Entries with scene source code:
○ ○ ○ ○ ○

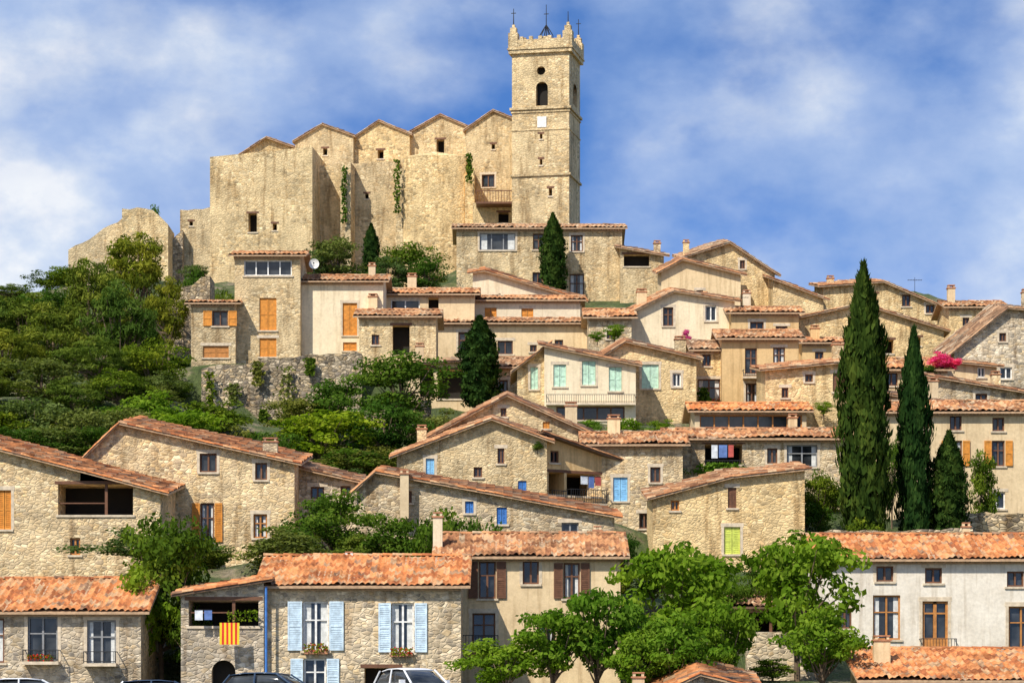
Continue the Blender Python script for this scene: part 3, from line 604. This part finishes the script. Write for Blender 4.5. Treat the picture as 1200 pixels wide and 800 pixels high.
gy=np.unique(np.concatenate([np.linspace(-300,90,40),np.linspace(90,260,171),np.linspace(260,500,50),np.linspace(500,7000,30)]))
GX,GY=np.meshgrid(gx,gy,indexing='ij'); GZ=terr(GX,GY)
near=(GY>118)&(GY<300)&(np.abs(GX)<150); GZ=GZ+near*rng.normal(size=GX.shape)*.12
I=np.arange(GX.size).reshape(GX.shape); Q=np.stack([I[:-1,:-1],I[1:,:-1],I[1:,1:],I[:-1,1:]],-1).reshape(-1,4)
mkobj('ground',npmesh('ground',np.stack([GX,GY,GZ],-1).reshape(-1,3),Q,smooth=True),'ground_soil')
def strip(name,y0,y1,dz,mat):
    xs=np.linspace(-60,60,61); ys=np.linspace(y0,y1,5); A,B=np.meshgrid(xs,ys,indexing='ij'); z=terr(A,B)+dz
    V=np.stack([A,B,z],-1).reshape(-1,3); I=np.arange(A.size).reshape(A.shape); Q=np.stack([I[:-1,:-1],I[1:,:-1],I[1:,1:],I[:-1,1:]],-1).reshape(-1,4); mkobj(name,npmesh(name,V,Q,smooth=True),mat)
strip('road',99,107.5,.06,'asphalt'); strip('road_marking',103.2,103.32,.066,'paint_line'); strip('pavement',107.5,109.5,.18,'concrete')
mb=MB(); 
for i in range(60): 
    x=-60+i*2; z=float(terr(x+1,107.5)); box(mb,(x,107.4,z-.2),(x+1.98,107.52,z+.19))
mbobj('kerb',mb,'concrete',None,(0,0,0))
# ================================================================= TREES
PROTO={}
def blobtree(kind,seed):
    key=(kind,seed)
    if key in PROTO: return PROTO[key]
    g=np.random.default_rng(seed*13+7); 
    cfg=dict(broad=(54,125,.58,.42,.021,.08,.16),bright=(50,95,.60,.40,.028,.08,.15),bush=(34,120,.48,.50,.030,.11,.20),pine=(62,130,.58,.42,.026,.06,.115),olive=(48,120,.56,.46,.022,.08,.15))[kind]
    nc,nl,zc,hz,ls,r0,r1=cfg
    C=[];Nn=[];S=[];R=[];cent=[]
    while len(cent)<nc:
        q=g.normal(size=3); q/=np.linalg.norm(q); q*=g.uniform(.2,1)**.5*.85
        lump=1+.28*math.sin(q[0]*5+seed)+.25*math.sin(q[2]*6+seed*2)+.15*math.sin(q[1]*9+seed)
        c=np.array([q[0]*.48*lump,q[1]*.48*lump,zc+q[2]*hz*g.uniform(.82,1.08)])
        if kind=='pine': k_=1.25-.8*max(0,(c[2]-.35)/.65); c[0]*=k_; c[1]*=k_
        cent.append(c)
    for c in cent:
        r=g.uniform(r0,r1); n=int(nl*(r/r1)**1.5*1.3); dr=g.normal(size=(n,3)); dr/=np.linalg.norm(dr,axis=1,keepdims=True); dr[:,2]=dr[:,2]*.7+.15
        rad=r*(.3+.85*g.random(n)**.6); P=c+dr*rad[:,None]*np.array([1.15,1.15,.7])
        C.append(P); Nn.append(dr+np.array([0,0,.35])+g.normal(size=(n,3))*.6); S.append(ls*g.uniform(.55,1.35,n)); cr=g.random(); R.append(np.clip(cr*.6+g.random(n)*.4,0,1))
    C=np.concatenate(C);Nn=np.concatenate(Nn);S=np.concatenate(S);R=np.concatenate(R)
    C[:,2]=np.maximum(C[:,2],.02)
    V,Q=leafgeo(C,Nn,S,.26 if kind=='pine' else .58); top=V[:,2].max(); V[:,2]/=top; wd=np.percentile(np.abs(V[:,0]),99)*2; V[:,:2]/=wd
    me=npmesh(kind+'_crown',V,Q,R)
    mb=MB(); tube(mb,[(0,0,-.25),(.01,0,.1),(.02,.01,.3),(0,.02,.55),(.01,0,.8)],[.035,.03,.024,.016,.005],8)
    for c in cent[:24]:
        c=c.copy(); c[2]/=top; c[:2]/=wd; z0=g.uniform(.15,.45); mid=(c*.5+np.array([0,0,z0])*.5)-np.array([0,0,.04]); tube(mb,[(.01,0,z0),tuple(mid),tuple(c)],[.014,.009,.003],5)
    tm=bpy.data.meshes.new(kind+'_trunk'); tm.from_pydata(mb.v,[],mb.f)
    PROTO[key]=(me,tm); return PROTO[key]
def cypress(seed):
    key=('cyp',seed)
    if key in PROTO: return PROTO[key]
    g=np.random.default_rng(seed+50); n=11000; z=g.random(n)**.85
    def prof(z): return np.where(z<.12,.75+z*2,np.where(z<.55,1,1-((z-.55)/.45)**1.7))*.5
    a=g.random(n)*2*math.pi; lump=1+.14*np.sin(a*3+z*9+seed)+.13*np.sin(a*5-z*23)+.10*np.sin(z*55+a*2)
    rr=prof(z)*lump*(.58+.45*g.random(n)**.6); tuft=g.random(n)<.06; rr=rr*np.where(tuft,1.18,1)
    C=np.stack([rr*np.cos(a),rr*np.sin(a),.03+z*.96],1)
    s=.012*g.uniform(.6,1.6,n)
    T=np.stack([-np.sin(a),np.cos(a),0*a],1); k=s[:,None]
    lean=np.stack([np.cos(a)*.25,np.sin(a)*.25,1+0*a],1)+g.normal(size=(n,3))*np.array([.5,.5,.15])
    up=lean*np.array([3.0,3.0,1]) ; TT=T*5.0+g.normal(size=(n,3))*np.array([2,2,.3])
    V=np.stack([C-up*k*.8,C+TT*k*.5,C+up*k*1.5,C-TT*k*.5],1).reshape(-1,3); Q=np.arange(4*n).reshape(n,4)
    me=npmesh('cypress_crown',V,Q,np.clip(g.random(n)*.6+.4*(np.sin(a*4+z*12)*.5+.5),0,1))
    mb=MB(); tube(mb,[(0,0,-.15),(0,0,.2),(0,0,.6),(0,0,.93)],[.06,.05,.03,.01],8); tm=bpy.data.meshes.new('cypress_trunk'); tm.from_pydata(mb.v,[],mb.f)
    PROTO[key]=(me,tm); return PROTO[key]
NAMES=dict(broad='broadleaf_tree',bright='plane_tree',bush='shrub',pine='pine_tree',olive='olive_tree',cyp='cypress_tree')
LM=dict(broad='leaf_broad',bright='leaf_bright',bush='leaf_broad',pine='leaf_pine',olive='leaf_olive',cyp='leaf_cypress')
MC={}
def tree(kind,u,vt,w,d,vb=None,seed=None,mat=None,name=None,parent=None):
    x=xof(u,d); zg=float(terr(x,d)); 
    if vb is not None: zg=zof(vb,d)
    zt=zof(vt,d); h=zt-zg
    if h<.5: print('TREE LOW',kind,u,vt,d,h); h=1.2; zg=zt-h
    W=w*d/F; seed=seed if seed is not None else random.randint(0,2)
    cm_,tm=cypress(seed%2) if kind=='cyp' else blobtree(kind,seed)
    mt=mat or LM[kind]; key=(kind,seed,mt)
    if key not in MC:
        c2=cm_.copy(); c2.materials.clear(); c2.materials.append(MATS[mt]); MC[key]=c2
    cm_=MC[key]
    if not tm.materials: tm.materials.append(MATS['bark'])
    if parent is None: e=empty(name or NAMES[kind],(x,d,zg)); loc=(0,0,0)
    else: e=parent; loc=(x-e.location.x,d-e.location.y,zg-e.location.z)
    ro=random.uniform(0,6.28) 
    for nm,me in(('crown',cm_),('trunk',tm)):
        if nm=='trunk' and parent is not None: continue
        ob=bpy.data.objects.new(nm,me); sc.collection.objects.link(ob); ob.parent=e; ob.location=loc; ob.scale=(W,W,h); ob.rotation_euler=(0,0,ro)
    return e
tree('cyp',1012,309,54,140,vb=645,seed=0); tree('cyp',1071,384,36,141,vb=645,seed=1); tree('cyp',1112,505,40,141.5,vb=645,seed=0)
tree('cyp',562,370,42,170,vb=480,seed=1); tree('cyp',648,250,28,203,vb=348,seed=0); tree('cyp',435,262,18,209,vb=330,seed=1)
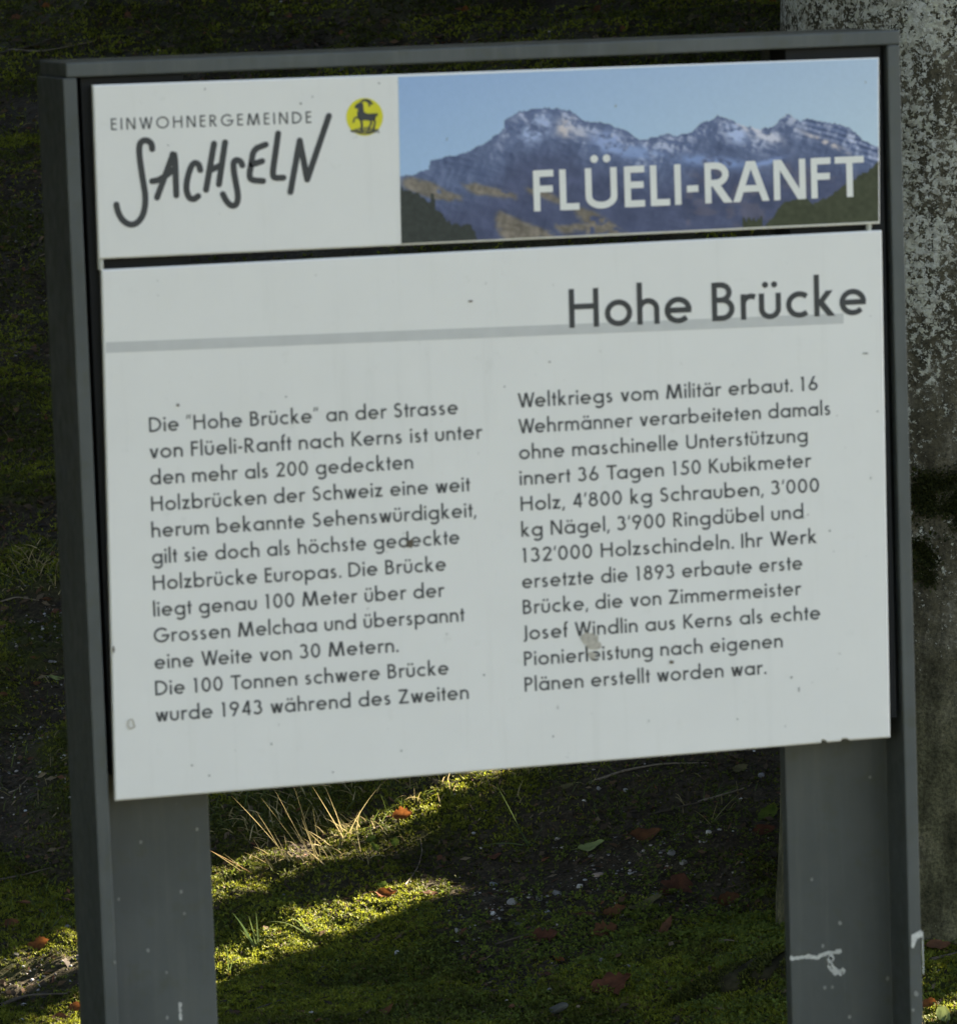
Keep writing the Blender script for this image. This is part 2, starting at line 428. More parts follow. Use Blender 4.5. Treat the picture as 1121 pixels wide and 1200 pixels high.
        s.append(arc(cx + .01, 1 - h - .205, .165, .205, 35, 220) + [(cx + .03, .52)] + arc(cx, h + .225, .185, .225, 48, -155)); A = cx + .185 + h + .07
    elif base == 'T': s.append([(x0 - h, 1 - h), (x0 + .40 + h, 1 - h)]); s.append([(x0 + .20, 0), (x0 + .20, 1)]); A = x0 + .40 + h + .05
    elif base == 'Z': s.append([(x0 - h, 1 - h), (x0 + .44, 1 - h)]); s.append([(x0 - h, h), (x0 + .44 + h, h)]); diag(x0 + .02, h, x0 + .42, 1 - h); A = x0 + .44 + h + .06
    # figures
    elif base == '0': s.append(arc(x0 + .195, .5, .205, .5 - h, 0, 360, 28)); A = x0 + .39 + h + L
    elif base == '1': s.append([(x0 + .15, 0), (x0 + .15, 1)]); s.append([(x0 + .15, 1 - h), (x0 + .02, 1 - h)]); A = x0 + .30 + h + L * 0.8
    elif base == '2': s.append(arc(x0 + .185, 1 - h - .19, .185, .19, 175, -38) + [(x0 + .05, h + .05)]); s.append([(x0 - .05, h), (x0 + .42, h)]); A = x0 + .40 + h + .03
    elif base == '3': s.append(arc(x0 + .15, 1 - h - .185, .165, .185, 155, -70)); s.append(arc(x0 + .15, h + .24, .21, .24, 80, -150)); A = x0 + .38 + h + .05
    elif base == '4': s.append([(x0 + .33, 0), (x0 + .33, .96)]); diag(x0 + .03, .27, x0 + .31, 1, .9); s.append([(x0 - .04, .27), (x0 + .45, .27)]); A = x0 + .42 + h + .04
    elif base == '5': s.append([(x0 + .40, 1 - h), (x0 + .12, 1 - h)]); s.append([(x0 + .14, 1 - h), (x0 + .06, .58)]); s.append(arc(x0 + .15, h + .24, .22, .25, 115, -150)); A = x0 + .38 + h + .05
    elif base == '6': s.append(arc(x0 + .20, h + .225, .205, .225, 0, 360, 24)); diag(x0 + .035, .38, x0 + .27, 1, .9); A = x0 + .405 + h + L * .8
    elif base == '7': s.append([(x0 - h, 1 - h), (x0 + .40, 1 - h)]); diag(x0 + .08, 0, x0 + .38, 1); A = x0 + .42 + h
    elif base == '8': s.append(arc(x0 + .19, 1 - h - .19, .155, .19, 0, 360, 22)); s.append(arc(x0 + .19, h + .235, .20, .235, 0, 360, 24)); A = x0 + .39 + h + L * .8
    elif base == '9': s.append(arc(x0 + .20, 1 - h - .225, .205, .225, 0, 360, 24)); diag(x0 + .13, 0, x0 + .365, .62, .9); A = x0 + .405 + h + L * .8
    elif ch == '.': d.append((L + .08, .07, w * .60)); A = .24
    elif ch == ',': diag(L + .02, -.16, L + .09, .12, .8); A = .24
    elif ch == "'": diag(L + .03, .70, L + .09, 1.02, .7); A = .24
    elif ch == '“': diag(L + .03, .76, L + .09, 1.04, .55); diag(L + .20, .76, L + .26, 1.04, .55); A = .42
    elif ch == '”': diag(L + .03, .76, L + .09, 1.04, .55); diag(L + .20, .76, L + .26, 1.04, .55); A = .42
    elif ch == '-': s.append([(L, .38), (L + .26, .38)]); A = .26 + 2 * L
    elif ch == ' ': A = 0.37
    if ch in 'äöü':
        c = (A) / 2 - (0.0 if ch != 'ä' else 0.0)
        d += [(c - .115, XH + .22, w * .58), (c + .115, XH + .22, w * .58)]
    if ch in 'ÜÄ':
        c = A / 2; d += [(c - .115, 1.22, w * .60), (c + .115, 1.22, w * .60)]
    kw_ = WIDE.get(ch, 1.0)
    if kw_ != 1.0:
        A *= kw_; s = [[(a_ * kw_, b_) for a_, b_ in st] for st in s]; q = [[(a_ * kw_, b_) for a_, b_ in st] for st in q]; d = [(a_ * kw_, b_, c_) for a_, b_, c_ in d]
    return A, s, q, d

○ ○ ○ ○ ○

Set exercise:
Which lines of the material contain the string "this"? List each of them.

Task output:
Continue the Blender Python script for this scene: part 3, from line 604. This part finishes the script. Write for Blender 4.5. Treat the picture as 1200 pixels wide and 800 pixels high.
Keep writing the Blender script for this image. This is part 2, starting at line 428. More parts follow. Use Blender 4.5. Treat the picture as 1121 pixels wide and 1200 pixels high.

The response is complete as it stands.